Start of Provided material

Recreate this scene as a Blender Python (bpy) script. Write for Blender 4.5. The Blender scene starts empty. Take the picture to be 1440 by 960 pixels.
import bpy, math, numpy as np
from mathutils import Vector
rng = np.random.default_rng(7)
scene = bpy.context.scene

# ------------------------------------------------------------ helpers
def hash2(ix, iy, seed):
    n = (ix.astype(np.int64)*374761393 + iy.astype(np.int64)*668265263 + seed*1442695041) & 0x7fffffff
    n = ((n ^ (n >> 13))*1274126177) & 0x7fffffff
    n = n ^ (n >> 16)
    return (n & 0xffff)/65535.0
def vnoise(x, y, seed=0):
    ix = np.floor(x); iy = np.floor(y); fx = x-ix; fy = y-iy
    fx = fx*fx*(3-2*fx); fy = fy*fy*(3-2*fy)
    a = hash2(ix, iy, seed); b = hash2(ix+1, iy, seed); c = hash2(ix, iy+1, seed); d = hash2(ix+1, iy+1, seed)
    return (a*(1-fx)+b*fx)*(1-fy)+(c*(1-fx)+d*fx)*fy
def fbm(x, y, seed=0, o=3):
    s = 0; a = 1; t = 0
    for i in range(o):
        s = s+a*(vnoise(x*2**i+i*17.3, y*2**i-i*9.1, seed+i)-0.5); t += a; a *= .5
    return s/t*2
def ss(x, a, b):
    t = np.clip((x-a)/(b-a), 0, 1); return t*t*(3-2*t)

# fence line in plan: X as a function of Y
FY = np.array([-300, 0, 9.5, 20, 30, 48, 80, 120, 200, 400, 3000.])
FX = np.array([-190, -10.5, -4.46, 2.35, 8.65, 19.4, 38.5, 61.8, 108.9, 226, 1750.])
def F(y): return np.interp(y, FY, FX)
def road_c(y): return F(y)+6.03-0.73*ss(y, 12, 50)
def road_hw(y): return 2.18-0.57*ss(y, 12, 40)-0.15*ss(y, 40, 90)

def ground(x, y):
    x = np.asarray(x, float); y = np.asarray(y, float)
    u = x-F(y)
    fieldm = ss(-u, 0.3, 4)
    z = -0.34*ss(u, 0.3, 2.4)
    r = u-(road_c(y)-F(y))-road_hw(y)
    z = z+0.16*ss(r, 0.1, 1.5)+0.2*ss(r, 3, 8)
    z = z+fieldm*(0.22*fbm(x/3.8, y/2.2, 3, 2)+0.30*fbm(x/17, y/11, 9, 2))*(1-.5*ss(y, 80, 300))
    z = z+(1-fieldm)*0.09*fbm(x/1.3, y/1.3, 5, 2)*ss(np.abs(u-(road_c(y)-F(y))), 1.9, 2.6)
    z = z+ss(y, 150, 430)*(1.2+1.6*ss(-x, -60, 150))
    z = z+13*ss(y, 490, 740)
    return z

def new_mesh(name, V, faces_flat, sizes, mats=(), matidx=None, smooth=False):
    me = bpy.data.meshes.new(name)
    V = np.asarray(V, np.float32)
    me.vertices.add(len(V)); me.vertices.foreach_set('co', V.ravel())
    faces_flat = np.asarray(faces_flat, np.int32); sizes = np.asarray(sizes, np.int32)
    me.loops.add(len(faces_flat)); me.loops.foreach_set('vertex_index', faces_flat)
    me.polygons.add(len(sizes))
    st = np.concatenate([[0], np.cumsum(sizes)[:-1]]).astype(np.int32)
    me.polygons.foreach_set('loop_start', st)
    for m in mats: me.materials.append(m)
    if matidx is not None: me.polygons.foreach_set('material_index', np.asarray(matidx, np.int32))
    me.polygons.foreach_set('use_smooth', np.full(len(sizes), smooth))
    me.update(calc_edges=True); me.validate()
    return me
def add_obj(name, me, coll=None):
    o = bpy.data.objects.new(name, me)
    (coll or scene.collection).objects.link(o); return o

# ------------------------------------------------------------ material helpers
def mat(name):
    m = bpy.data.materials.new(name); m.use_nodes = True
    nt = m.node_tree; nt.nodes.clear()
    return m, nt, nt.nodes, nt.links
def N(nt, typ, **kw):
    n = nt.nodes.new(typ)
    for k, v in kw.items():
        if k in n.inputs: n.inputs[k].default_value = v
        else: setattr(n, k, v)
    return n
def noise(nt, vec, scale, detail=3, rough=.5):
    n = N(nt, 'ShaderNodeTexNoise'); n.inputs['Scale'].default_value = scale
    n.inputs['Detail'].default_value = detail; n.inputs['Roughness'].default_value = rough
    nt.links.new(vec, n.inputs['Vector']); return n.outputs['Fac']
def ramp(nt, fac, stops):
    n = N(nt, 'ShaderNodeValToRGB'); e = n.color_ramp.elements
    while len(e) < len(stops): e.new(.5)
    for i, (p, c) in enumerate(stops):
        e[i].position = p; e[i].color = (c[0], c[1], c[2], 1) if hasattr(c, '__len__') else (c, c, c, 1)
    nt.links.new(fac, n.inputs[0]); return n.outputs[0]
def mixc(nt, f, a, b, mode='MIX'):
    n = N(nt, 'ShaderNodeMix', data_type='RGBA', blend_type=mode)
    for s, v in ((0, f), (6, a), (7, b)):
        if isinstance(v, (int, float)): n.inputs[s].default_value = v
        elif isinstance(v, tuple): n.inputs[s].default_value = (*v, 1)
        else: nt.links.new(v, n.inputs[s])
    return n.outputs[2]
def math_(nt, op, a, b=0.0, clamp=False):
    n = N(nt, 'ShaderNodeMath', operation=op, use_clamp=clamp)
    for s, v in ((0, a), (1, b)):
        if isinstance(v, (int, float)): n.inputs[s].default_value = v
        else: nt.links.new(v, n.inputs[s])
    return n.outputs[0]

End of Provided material

### Set problem
Restate the whole of the material exactly.

### Result below
Recreate this scene as a Blender Python (bpy) script. Write for Blender 4.5. The Blender scene starts empty. Take the picture to be 1440 by 960 pixels.
import bpy, math, numpy as np
from mathutils import Vector
rng = np.random.default_rng(7)
scene = bpy.context.scene

# ------------------------------------------------------------ helpers
def hash2(ix, iy, seed):
    n = (ix.astype(np.int64)*374761393 + iy.astype(np.int64)*668265263 + seed*1442695041) & 0x7fffffff
    n = ((n ^ (n >> 13))*1274126177) & 0x7fffffff
    n = n ^ (n >> 16)
    return (n & 0xffff)/65535.0
def vnoise(x, y, seed=0):
    ix = np.floor(x); iy = np.floor(y); fx = x-ix; fy = y-iy
    fx = fx*fx*(3-2*fx); fy = fy*fy*(3-2*fy)
    a = hash2(ix, iy, seed); b = hash2(ix+1, iy, seed); c = hash2(ix, iy+1, seed); d = hash2(ix+1, iy+1, seed)
    return (a*(1-fx)+b*fx)*(1-fy)+(c*(1-fx)+d*fx)*fy
def fbm(x, y, seed=0, o=3):
    s = 0; a = 1; t = 0
    for i in range(o):
        s = s+a*(vnoise(x*2**i+i*17.3, y*2**i-i*9.1, seed+i)-0.5); t += a; a *= .5
    return s/t*2
def ss(x, a, b):
    t = np.clip((x-a)/(b-a), 0, 1); return t*t*(3-2*t)

# fence line in plan: X as a function of Y
FY = np.array([-300, 0, 9.5, 20, 30, 48, 80, 120, 200, 400, 3000.])
FX = np.array([-190, -10.5, -4.46, 2.35, 8.65, 19.4, 38.5, 61.8, 108.9, 226, 1750.])
def F(y): return np.interp(y, FY, FX)
def road_c(y): return F(y)+6.03-0.73*ss(y, 12, 50)
def road_hw(y): return 2.18-0.57*ss(y, 12, 40)-0.15*ss(y, 40, 90)

def ground(x, y):
    x = np.asarray(x, float); y = np.asarray(y, float)
    u = x-F(y)
    fieldm = ss(-u, 0.3, 4)
    z = -0.34*ss(u, 0.3, 2.4)
    r = u-(road_c(y)-F(y))-road_hw(y)
    z = z+0.16*ss(r, 0.1, 1.5)+0.2*ss(r, 3, 8)
    z = z+fieldm*(0.22*fbm(x/3.8, y/2.2, 3, 2)+0.30*fbm(x/17, y/11, 9, 2))*(1-.5*ss(y, 80, 300))
    z = z+(1-fieldm)*0.09*fbm(x/1.3, y/1.3, 5, 2)*ss(np.abs(u-(road_c(y)-F(y))), 1.9, 2.6)
    z = z+ss(y, 150, 430)*(1.2+1.6*ss(-x, -60, 150))
    z = z+13*ss(y, 490, 740)
    return z

def new_mesh(name, V, faces_flat, sizes, mats=(), matidx=None, smooth=False):
    me = bpy.data.meshes.new(name)
    V = np.asarray(V, np.float32)
    me.vertices.add(len(V)); me.vertices.foreach_set('co', V.ravel())
    faces_flat = np.asarray(faces_flat, np.int32); sizes = np.asarray(sizes, np.int32)
    me.loops.add(len(faces_flat)); me.loops.foreach_set('vertex_index', faces_flat)
    me.polygons.add(len(sizes))
    st = np.concatenate([[0], np.cumsum(sizes)[:-1]]).astype(np.int32)
    me.polygons.foreach_set('loop_start', st)
    for m in mats: me.materials.append(m)
    if matidx is not None: me.polygons.foreach_set('material_index', np.asarray(matidx, np.int32))
    me.polygons.foreach_set('use_smooth', np.full(len(sizes), smooth))
    me.update(calc_edges=True); me.validate()
    return me
def add_obj(name, me, coll=None):
    o = bpy.data.objects.new(name, me)
    (coll or scene.collection).objects.link(o); return o

# ------------------------------------------------------------ material helpers
def mat(name):
    m = bpy.data.materials.new(name); m.use_nodes = True
    nt = m.node_tree; nt.nodes.clear()
    return m, nt, nt.nodes, nt.links
def N(nt, typ, **kw):
    n = nt.nodes.new(typ)
    for k, v in kw.items():
        if k in n.inputs: n.inputs[k].default_value = v
        else: setattr(n, k, v)
    return n
def noise(nt, vec, scale, detail=3, rough=.5):
    n = N(nt, 'ShaderNodeTexNoise'); n.inputs['Scale'].default_value = scale
    n.inputs['Detail'].default_value = detail; n.inputs['Roughness'].default_value = rough
    nt.links.new(vec, n.inputs['Vector']); return n.outputs['Fac']
def ramp(nt, fac, stops):
    n = N(nt, 'ShaderNodeValToRGB'); e = n.color_ramp.elements
    while len(e) < len(stops): e.new(.5)
    for i, (p, c) in enumerate(stops):
        e[i].position = p; e[i].color = (c[0], c[1], c[2], 1) if hasattr(c, '__len__') else (c, c, c, 1)
    nt.links.new(fac, n.inputs[0]); return n.outputs[0]
def mixc(nt, f, a, b, mode='MIX'):
    n = N(nt, 'ShaderNodeMix', data_type='RGBA', blend_type=mode)
    for s, v in ((0, f), (6, a), (7, b)):
        if isinstance(v, (int, float)): n.inputs[s].default_value = v
        elif isinstance(v, tuple): n.inputs[s].default_value = (*v, 1)
        else: nt.links.new(v, n.inputs[s])
    return n.outputs[2]
def math_(nt, op, a, b=0.0, clamp=False):
    n = N(nt, 'ShaderNodeMath', operation=op, use_clamp=clamp)
    for s, v in ((0, a), (1, b)):
        if isinstance(v, (int, float)): n.inputs[s].default_value = v
        else: nt.links.new(v, n.inputs[s])
    return n.outputs[0]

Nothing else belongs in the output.